Luis Montoto describe, a partir de la experiencia y el conocimiento vividos y con un estilo agradable y rico en expresiones cotidianas, la vida y costumbres de las clases populares urbanas a finales del siglo XIX y principios del XX en los corrales de vecinos. Tales, de considerable número en la Sevilla de entonces, eran ‹‹la primera morada del pueblo trabajador››.
El cotarro, la casa de dormir, el corral de vecinos, la casa de vecinos, el partido de casa, la casa y el palacio constituían el elenco de alojamientos en función de las posibilidades económicas.
En el corral, de estructura cuadrangular con plantas baja y alta y un pozo o fuente de uso comunal en el centro, cada vecino tenía en alquiler una sala. El propietario delegaba en la casera la gestión diaria, siendo ella ‹‹verdaderamente la reina del corral››.
Cada habitante del corral tenía ‹‹deberes con relación a la colectividad››, como el mantenimiento y limpieza del edificio.
La dureza de la jornada diaria del trabajador la suavizaba éste a través del cante y el diálogo: ‹‹el trabajador canta que se las pela››; el zapatero remendón, que se apostaba en el patio, ‹‹canta al par que cose, y habla con el que entra y con el que sale, y con las vecinas…››.

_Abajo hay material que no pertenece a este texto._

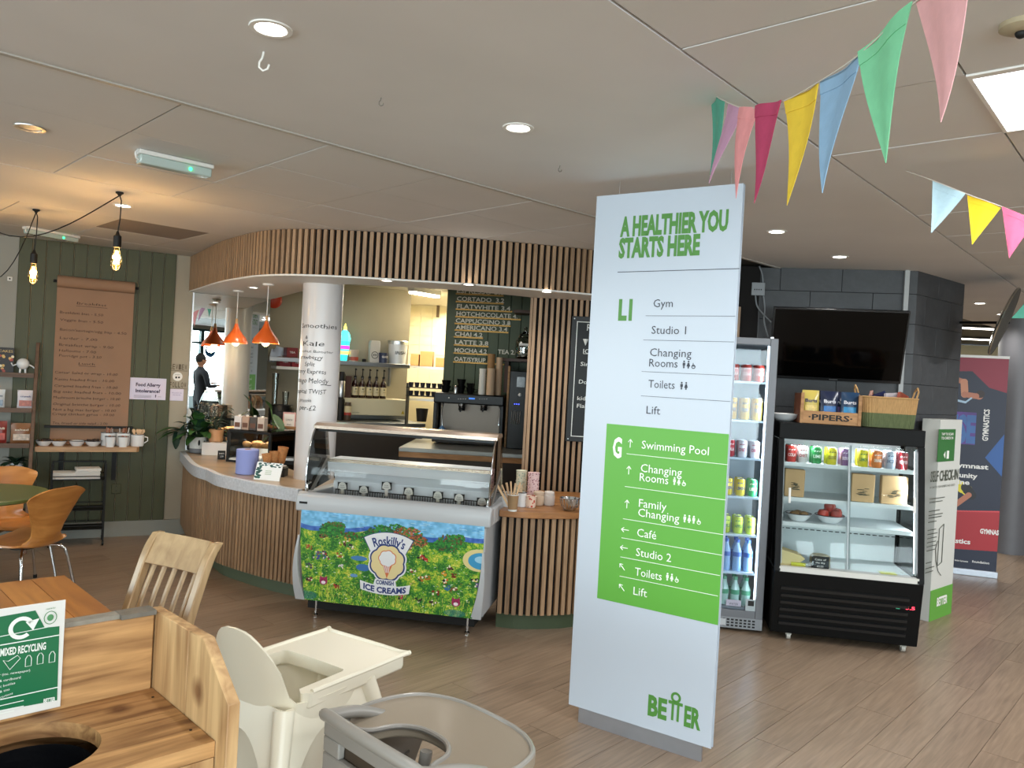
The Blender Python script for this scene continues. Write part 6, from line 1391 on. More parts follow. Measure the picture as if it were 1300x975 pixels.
A1 = ay(538, 494, 8.6); t = T('cup_rack', 'black wire rack of dark cups right of the cream cabinet', 'rack', (A1[0] + .02, 8.6, A1[2] - .08), 0)
for z in (0, .09): MB().box(-.20, .20, -.10, .10, z, z + .008).build('rack_tier', M_black, parent=t)
for x in (-.19, .19): MB().box(x - .006, x + .006, -.1, .1, -(A1[2] - .08) + zc2 + .001, .14).build('rack_side', M_black, parent=t)
for r_ in range(2):
    for k in range(6): pos = (A1[0] + .02 - .155 + .062 * k, 8.6 - .03, A1[2] - .08 + .009 + .09 * r_); MB().lathe([(.02, 0), (.028, .05), (.030, .05), (.025, .05), (.018, .006)], 14).build('dark_cup', mat('cup_slate', '2c2b33', .3, rnd=.1), loc=pos, smooth=True, tag=('dark cup on the black wire rack, %s row %s' % (('lower', 'upper')[r_], ('first from left', 'second from left', 'third from left', 'third from right', 'second from right', 'first from right')[k]), 'cup', 'dark cups on the wire rack'))

# ------------------------------------------------------------------ green wall drinks prices
ROWS = [("ESPRESSO 3.0", 580, 640, 372, 639), ("CORTADO  3.2", 580, 640, 382, 639), ("FLATWHITE 3.4", 580, 648, 391.6, 650), ("HOTCHOCOLATE 4.", 579.5, 657, 401, 661), ("CAPPUCCINO 3.8", 578.5, 648, 409.8, 648), ("AMERICANO 3.4", 578.5, 644, 418, 645), ("CHAI 4.2", 577.5, 612.5, 426.7, 613), ("LATTE 3.8", 577.5, 620, 437, 620), ("MOCHA 4.2", 577, 618, 447.3, 620), ("OAT/SYRUP 50", 576.5, 626, 458.5, 640)]
GL = mat('brass_ledge', 'a07a3a', .4, .5); LT = mat('letter_cream', 'd6d2c2', .5)
t = T('drinks_price_board', 'cream letter price rows on brass ledges on the dark green kitchen wall', 'menu', FM.w(0, -.016, 0), FM.rz)
for i, (body, x0_, x1_, py, xe) in enumerate(ROWS):
    dy_ = (x1_ - x0_) * .045; (xa, za), (xb, zb2), (xe_, ze_) = FM.at(x0_, py, -.02), FM.at(x1_, py + dy_, -.02), FM.at(xe, py, -.02)
    led = MB().box(xa - .01, xe_ + .005, -.016, 0, za - .016, za).build('ledge', GL, parent=t)
    q = MB(); q.text(body, xa, za + .003, .045, xb - xa, y=-.010, bold=.02); q.build('row_lettering', LT, parent=led, norm=False)
xa, za = FM.at(632, 449, -.02); xb = FM.at(648, 449, -.02)[0]; q = MB(); q.text('TEA 2.', xa, za, .045, xb - xa + .05, y=-.010, bold=.02); q.build('row_lettering', LT, parent=t, norm=False)
# dark shelves right of it
xa = FM.at(640, 396, -.30)[0]; xb = FM.at(684, 396, -.05)[0]
for i, (py, px, lb) in enumerate(((393, 652, 'short dark wooden shelf near the soffit beside the price board'), (454, 630, 'dark wooden shelf under the glass biscuit jar'))):
    x0_, z0_ = FM.at(px, py, -.36); t = T('dark_shelf', lb, 'shelf', FM.w(x0_, 0, z0_), FM.rz, 'dark kitchen shelves'); MB().box(0, xb - x0_ + .5, -.36, -.017, -.03, 0).build('board', mat('dark_oak', '4a3023', .5), parent=t)
    if i == 1: 
        zj = z0_; MB().box(.09, .13, -.30, -.017, -.36, -.03).build('support', mat('dark_oak', '4a3023', .5), parent=t)
xj = FM.at(665.5, 452, -.2)[0]; t = T('biscuit_jar', 'large clear glass biscuit jar with knob lid on the dark shelf', 'jar', FM.w(xj, -.2, zj + .001), FM.rz)
MB().lathe([(.07, 0), (.095, .02), (.105, .12), (.098, .20), (.07, .235), (.068, .235), (.094, .198), (.10, .12), (.09, .024), (.066, .006)], 28).build('jar', glass('jar_glass', (.86, .88, .87), 3.5), parent=t, smooth=True)
MB().lathe([(.074, .236), (.070, .255), (.04, .285), (.014, .30), (.012, .315), (.02, .33), (.014, .345)], 24).build('lid', glass('jar_glass', (.86, .88, .87), 3.5), parent=t, smooth=True)
MB().box(-.055, .055, -.108, -.105, .14, .165).build('label', M_white, parent=t)
for k in range(14): a = k * 2.4; b = .055 * random.random() ** .5; MB().ball((b * cos(a), b * sin(a), .03 + .085 * (k / 14)), (.02, .02, .012), 8, 6).build('biscuit', mat('wrapped_white', 'd4ccc4', .5), parent=t, smooth=True)
x0_, z0_ = FM.at(641, 470, -.5); xq = FM.at(657, 540, -.5)[0]
# ------------------------------------------------------------------ coffee counter and machine
FCM = Fr(ay(551, 500, 7.9), 92); CZ2 = .93
t = T('coffee_counter', 'low dark counter with steel top and oak edge behind the ice cream freezer', 'counter', FCM.w(0, 0, 0), FCM.rz)
xl = FCM.at(508, 570, -.5)[0]; xr = FCM.at(676, 570, -.5)[0]
MB().box(xl, xr, -.50, .52, .02, CZ2 - .09).build('cabinet', DK_, parent=t); MB().box(xl - .01, xr, -.52, .52, CZ2 - .04, CZ2).build('steel_top', SB, parent=t, bevel=.003); MB().box(xl - .01, xr, -.515, .50, CZ2 - .09, CZ2 - .04).build('oak_edge', CW, parent=t)
xm0, zt = FCM.at(551, 498, 0); xm1 = FCM.at(640, 504, 0)[0]; zp = FCM.at(560, 511.5, 0)[1]
t = T('espresso_machine', 'wide black espresso machine with steel back panel and blue display', 'coffee machine', FCM.w(0, 0, CZ2 + .001), FCM.rz); h0 = CZ2 + .001; W_ = xm1 - xm0
MB().box(xm0, xm1, 0, .50, zp - h0, zt - h0).build('top_housing', M_blackg, parent=t, bevel=.012); MB().box(xm0 + .05, xm1 - .03, .22, .48, .10, zp - h0 - .001).build('back_panel', mat('dull_machine_steel', '6e655c', .4, .6), parent=t)
for x in (xm0, xm1 - .035): MB().box(x, x + .035, .02, .48, 0.02, zp - h0).build('side_panel', M_blackg, parent=t, bevel=.005)
MB().box(xm0 + .036, xm1 - .036, .0, .48, .02, .09).build('drip_tray', M_black, parent=t, bevel=.004); 
for x in (xm0 + .04, xm1 - .06): MB().box(x, x + .02, .05, .4, 0, .02).build('foot', M_black, parent=t)
xc, zc3 = FCM.at(599, 506, -.002); MB().box(xc - .03, xc + .03, -.004, -.001, zc3 - h0 - .008, zc3 - h0 + .008).build('display', emit('blue_display', '2f62b0', 1.5), parent=t)
q = MB()
for px in (582, 585, 588, 591, 609, 612, 615, 618): x, z = FCM.at(px, 506.5, 0); q.ball((x, -.003, z - h0), .004, 6, 4)
x, z = FCM.at(570, 505, 0); q.ball((x, -.004, z - h0), .008, 8, 6); q.build('button', M_white, parent=t, kind='stuff')
for px in (586, 614):
    x, z = FCM.at(px, 512, .03); MB().lathe([(.03, -.05), (.036, -.03), (.036, 0)], 20, (x, .08, z - h0)).build('group_head', M_chrome, parent=t, smooth=True); hd2 = MB().lathe([(.033, -.075), (.036, -.05)], 20, (x, .08, z - h0)).tube([(x, .05, z - h0 - .062), (x, -.06, z - h0 - .075)], .010, 8).build('portafilter', M_black, parent=t, smooth=True)
for px, s_ in ((563, -1), (634, 1)):
    x, z = FCM.at(px, 512, .03); MB().tube([(x, .03, z - h0), (x + .01 * s_, .0, z - h0 - .08), (x + .005, -.01, z - h0 - .22)], .006, 8).build('steam_wand', M_chrome, parent=t, smooth=True)
x, z = FCM.at(561, 535, -.02); MB().lathe([(.07, 0), (.03, .07), (.004, .1)], 8, (x, -.02 + .03, .09)).build('blue_cloth', mat('blue_cloth', '4a6f93', .9), parent=t)
ztop = zt + .001
for i, (px, yy, r, h, lb) in enumerate(((566, .18, .05, .07, 'black glossy cup lying at the left of the espresso machine top'), (585, .2, .048, .08, 'black cup in the middle behind the steel shaker on the machine'), (597, .12, .045, .06, 'black cup right of the steel shaker on the machine'))):
    x = FCM.at(px, 497, yy)[0]; t2 = T('black_cup', lb, 'cup', FCM.w(x, yy, ztop), FCM.rz, 'black cups on the espresso machine')
    for k in range(2): MB().lathe([(r * .6, k * h * .8), (r, h * (1 + k * .8)), (r - .004, h * (1 + k * .8)), (r * .55, .006 + k * h * .8)], 20).build('cup', M_blackg, parent=t2, smooth=True)
    MB().tube([(r * .8, 0, h * .8), (r + .03, 0, h * .75), (r + .02, 0, h * .35), (r * .7, 0, h * .3)], .005, 6).build('handle', M_blackg, parent=t2, smooth=True)
x = FCM.at(578.5, 498, .06)[0]; t2 = T('steel_shaker', 'small stainless steel shaker on top of the espresso machine', 'shaker', FCM.w(x, .06, ztop), FCM.rz); MB().lathe([(.02, 0), (.022, .05), (.018, .06)], 16).build('body', M_steel, parent=t2, smooth=True); MB().lathe([(.016, .061), (.014, .075), (.006, .08)], 16).build('cap', M_chrome, parent=t2, smooth=True)
WC = mat('white_paper_cup', 'd9d5cd', .6); BC = mat('brown_paper_cup', '9c7448', .65, var=.05, vs=30); CC = mat('cream_paper_cup', 'c2a486', .65)
for i, (px, yy, w_, h_, m_, n_, lb) in enumerate(((611.5, .10, 9, 33, WC, 9, 'left stack of white paper cups on the espresso machine'), (622.5, .08, 11, 34, CC, 10, 'front stack of cream ribbed paper cups on the espresso machine'), (621.5, .2, 10, 52, BC, 13, 'tallest stack of tan paper cups behind the cream stack'), (632, .22, 9, 48, CC, 12, 'tall pale stack of paper cups beside the wooden upright'))):
    x = FCM.at(px, 498, yy)[0]; L_ = FCM.w(x, yy, ztop); stack(0, 0, w_, h_, m_, lb, n_, 'paper cup stacks on the espresso machine', 'cup_stack', loc=(L_[0], L_[1] - .04, L_[2]))
xb0, zb0 = FCM.at(642.5, 462, .15); MB().box(0, .02, 0, .3, 0, 1.75 - CZ2).build('wooden_upright', CW, loc=FCM.w(xm1 + .02, .12, CZ2 + .001), rz=FCM.rz, tag=('tall wooden upright board between the paper cups and the black drinks machine', 'board'))
x0_, z0_ = FCM.at(645, 470, -.05); x1_ = FCM.at(672, 470, -.05)[0]
t = T('hot_drinks_machine', 'tall black drinks machine with blue lights beside the slatted wall', 'coffee machine', FCM.w(0, 0, CZ2 + .001), FCM.rz)
MB().box(x0_ + .02, x1_ + .1, -.05, .40, 0, z0_ - h0).build('casing', M_blackg, parent=t, bevel=.01); x, z = FCM.at(656, 513, -.055)
q = MB(); 
for k in range(3): q.ball((x - .02 + .02 * k, -.055, z - h0), .005, 6, 4)
q.build('blue_light', emit('blue_led', '3a4cf0', 6), parent=t, kind='stuff'); 
q = MB()
for k in range(5): q.tube([(x - .04 + .02 * k, -.06, z - h0 - .07), (x - .045 + .02 * k, -.06, z - h0 - .20)], .004, 5)
q.build('steel_tube', M_chrome, parent=t, kind='stuff'); x, z = FCM.at(660, 485, -.055); MB().box(x - .03, x + .05, -.053, -.05, z - h0 - .05, z - h0 + .05).build('glass_window', mat('smoked_window', '2b2d2c', .08), parent=t)
x, z = FCM.at(660, 503, -.055); MB().lathe([(.012, 0), (.02, .012), (.008, .03)], 12, (x, -.07, z - h0)).build('knob', M_white, parent=t, smooth=True)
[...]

Las coplas, manifestación de la capacidad de la gente sencilla de generar cultura, se vinculan a ‹‹todos y cada uno de los momentos de la vida ››. En los cantares el pueblo ‹‹se nos presenta tal cual es››.
Montoto afirma sobre los niños, habituados al juego y a la «autonomía» de sus progenitores, que ‹‹están tan sanos y colorados que da gusto verlos››. La alimentación no es abundante pero en ningún momento cita la miseria, el hambre o el atraso (1). En el almuerzo del trabajador o en la mesa estaban presentes el pan (de Alcalá de Guadaíra), las legumbres, las patatas, la ensalada, el gazpacho, la fruta de temporada, el pescado (bacalao, sardinas, arenque) y el queso, en menor medida, y la carne, excepcionalmente.
La vida en compañía es la noción central: ‹‹viviendo en la misma casa se consideran como miembros de una misma familia››. Ello se expresaba en las fiestas familiares (bautizo, matrimonio…), religiosas (Navidad…) y paganas autoconstruidas (‹‹con la sana intención de divertir al prójimo y regocijarse››) y en la taberna (lugar para consumir tabaco pero también para los tratos y el ocio en convivencia: ‹‹el vino, para que sepa a vino, se ha de beber con un amigo››).
El relato transmite, en fin, la hermandad, alegría, vitalidad, ayuda mutua y generosidad de aquellas gentes como contrapeso digno y civilizador a la escasez material. La verdad histórico-antropológica y el rescate de sus elementos positivos, tan necesarios hoy, han de prevalecer tanto sobre la idealización del pasado como de su abordaje con oprobio.
(1) J.A. Lacomba en Historia contemporánea de Andalucía se entrega a estos tópicos: ‹‹sequía, paro campesino y hambre fueron las plagas que azotaron el mundo rural andaluz en los inicios del XX››. Cita a Azorín, para quien el mal de Andalucía era que no se comía y ello acarreaba anemia y tisis. También a Blas Infante, cuya interpretación de la historia de Andalucía, por lo demás, no resiste un análisis crítico. Cuánto más si las posibilidades de obtener alimentos en el medio rural superan con creces a las de la urbe. ¿Por qué el doctor en Historia Lacomba no se escandaliza del liberalismo impuesto a golpe de espada, Guardia Civil, sufragio censitario, ferrocarriles y derecho positivo expoliador?